The exhaust looks like you've done a good job to me
It sounds like not the easiest technique to learn, but invaluable when mastered.
Colin
Nice going!
I really want a tig but one to do ally with is muchos £££
Hi Nat
First pic looks like a couple of cocktail sausages. I like cocktail sausages.
Second one, You'd find a bit of backing gas helpful on the outside when you weld the inside.
It would come through and look as if it had been welded from the outside. Otherwise, brill.
Third? Well smart.
Number four. That's good. It's not easy welding when you haven't got a joint line to follow. again.
Five. Retake the pic so I can see the lower dials.
Slope outs work work different, depending on machine. Some work on a percentage of the amp setting,
some you set the amps you drop down to.
i.e. amps = 100. slope down set to 6 =40% drop, =60 amps.
My Lincoln at work you set what it will drop to.

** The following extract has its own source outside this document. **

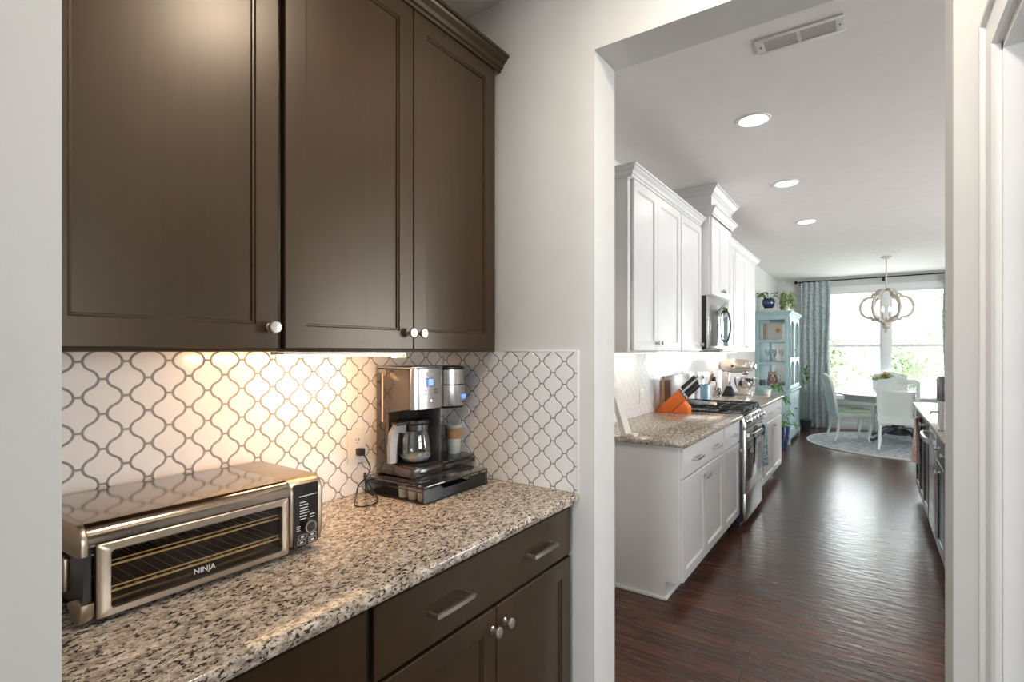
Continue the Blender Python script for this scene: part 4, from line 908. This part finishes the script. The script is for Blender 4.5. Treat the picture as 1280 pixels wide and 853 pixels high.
def goblet(lab, x, y, z, grp):
    m = MB().lathe([(.03, z), (.028, z+.004), (.006, z+.01), (.005, z+.09), (.02, z+.105), (.035, z+.15), (.036, z+.21), (.034, z+.21), (.032, z+.15), (.0001, z+.11)], (x, y, 0), 20)
    return tag(m.build('goblet', 'cglass', smooth=60), lab, 'glass', grp)
for i, (x, lab) in enumerate(((-1.37, 'clear goblet at the left on the middle hutch shelf'), (-1.27, 'clear goblet in the middle on the middle hutch shelf'), (-1.17, 'clear goblet at the right on the middle hutch shelf'))): goblet(lab, x, 9.15, z0h+.4185, 'goblets in the hutch')
t2 = thing('ivy_sprig_pot', 'small white pot with a green sprig on the middle hutch shelf', 'plant', (-1.3, 9.3, z0h+.4185))
MB().lathe([(.03, z0h+.4185), (.045, z0h+.50), (.04, z0h+.50), (.0001, z0h+.49)], (-1.3, 9.3, 0), 18).build('pot', 'white_cer', t2)
m = MB(); r_ = random.Random(4)
for i in range(24):
    a = r_.uniform(0, 6.28); m.leaf((-1.3+.02*math.cos(a), 9.3+.02*math.sin(a), z0h+.50+r_.uniform(0, .12)), (math.cos(a), math.sin(a), .6), .06, .025)
m.build('leaves', 'leaf', t2, 0)
t2 = thing('pitcher', 'brown patterned pitcher on the lowest shelf of the glazed hutch', 'pitcher', (-1.30, 9.17, z0h+.001))
MB().lathe([(.05, z0h+.001), (.075, z0h+.05), (.085, z0h+.12), (.06, z0h+.22), (.065, z0h+.27), (.06, z0h+.27), (.0001, z0h+.2)], (-1.30, 9.17, 0), 22).build('jug', 'artbrown', t2)
MB().tube(smooth_pts([(-1.24, 9.17, z0h+.24), (-1.195, 9.17, z0h+.23), (-1.19, 9.17, z0h+.16), (-1.225, 9.17, z0h+.10)]), .008, 8).build('handle', 'artbrown', t2)
tag(MB().lathe([(.018, z0h+.001), (.028, z0h+.03), (.036, z0h+.06), (.033, z0h+.06), (.0001, z0h+.02)], (-1.146, 9.085, 0), 22).build('bowl', 'white_cer'), 'small white bowl at the right on the lowest hutch shelf', 'bowl')
tag(MB().box(-1.46, -1.395, 9.06, 9.2, z0h+.0006, z0h+.15, .006).build('storage_box', 'navy'), 'dark navy box at the left on the lowest hutch shelf', 'box')
# plants on the hutch
zt_ = z1h+.0705
t2 = thing('book', 'pale book lying on top of the aqua hutch, lower of two', 'book', (-1.32, 9.15, zt_), 'books on the hutch')
MB().box(-1.45, -1.17, 9.04, 9.24, zt_, zt_+.030, .003).build('cover', 'tan', t2); MB().box(-1.446, -1.1735, 9.0385, 9.236, zt_+.004, zt_+.026).build('pages', 'paper', t2)
t2 = thing('book', 'pale book under the navy pot on the hutch, upper of two', 'book', (-1.32, 9.15, zt_+.0305), 'books on the hutch')
MB().box(-1.43, -1.19, 9.05, 9.23, zt_+.0305, zt_+.052, .003).build('cover', 'palewood', t2); MB().box(-1.426, -1.1935, 9.0485, 9.226, zt_+.034, zt_+.049).build('pages', 'paper', t2)
zb_ = zt_+.0525
t2 = thing('potted_plant', 'leafy plant in a glossy navy pot on books on the hutch', 'plant', (-1.35, 9.14, zb_))
MB().lathe([(.075, zb_), (.078, zb_+.01), (.06, zb_+.014), (.085, zb_+.04), (.100, zb_+.085), (.095, zb_+.125), (.08, zb_+.155), (.07, zb_+.155), (.07, zb_+.14), (.0001, zb_+.14)], (-1.35, 9.14, 0), 26).build('pot', 'navy', t2)
r_ = random.Random(2); m = MB()
for i in range(26):
    a = r_.uniform(0, 6.28); b = r_.uniform(.1, .9); p = (-1.35+.05*math.cos(a), 9.14+.05*math.sin(a), zb_+.14)
    q = (p[0]+.07*b*math.cos(a), p[1]+.07*b*math.sin(a), zb_+.16+.08*b); m.tube([p, q], .002, 4); m.leaf(q, (math.cos(a), math.sin(a), .25), .10, .055, .35)
m.tube([(-1.36, 9.12, zb_+.14), (-1.43, 9.08, zb_+.20)], .003, 4).leaf((-1.43, 9.08, zb_+.20), (-.6, -.6, -.1), .11, .07, .3).leaf((-1.42, 9.09, zb_+.21), (-.3, -.7, .5), .1, .06, .2)
m.build('leaves', 'leaf', t2, 0)
t2 = thing('trailing_plant', 'bushy trailing variegated plant in a white pot on the hutch', 'plant', (-1.14, 9.18, zt_))
MB().lathe([(.05, zt_), (.06, zt_+.08), (.07, zt_+.12), (.06, zt_+.12), (.0001, zt_+.11)], (-1.10, 9.22, 0), 20).build('pot', 'white_cer', t2)
m = MB()
for i in range(230):
    a = r_.uniform(0, 6.28); b = r_.uniform(.2, 1); h = r_.uniform(-.05, .22)*(1.1-b*.4)
    p = (-1.10+.08*b*math.cos(a), 9.22+.08*b*math.sin(a), zt_+.10+h); m.leaf(p, (math.cos(a), math.sin(a), r_.uniform(-.5, .5)), .075, .036, .5)
m.build('leaves', 'leaf_pale', t2, 0)
t2 = thing('figurine', 'small white ceramic figurine at the front of the hutch top', 'figurine', (-1.08, 9.46, zt_))
MB().ball((-1.08, 9.46, zt_+.045), (.04, .05, .028)).ball((-1.055, 9.43, zt_+.075), .018, 10, 7).lathe([(.010, zt_), (.008, zt_+.04)], (-1.10, 9.48, 0), 8).lathe([(.010, zt_), (.008, zt_+.04)], (-1.06, 9.45, 0), 8).build('body', 'white_cer', t2, 60)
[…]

i.e. set to 80, it will drop to 80.
Foot pedals are similar. Some drop to 0, some you set a percentage drop.
i.e. Set to 8 on a 1 to 10 scale, it will drop 20%.
All in all, well done
Paul G
Cheers folks!
They do look like sausages don't they! Shame the pic wasn't very good as the bead on the left was really good but for the flipping crater on
the end.
Practised for about 20 mins on steel, initially dipping the filler was tricky to co-ordinate. Then I went and did some ally, nigh on impossible was my
first impression, then I realised how incredibly clean you have to get it!! Then I went back to steel and discovered that the practise on the ally had
made my dc steel work FAR better!!
Paul - Yep, need to get a t-piece and another flowmeter really so i can do back gas, at the mo not doing it at all. I'll read up on the slope
system used on the machine. At the mo both are just set to slightly above nothing at all!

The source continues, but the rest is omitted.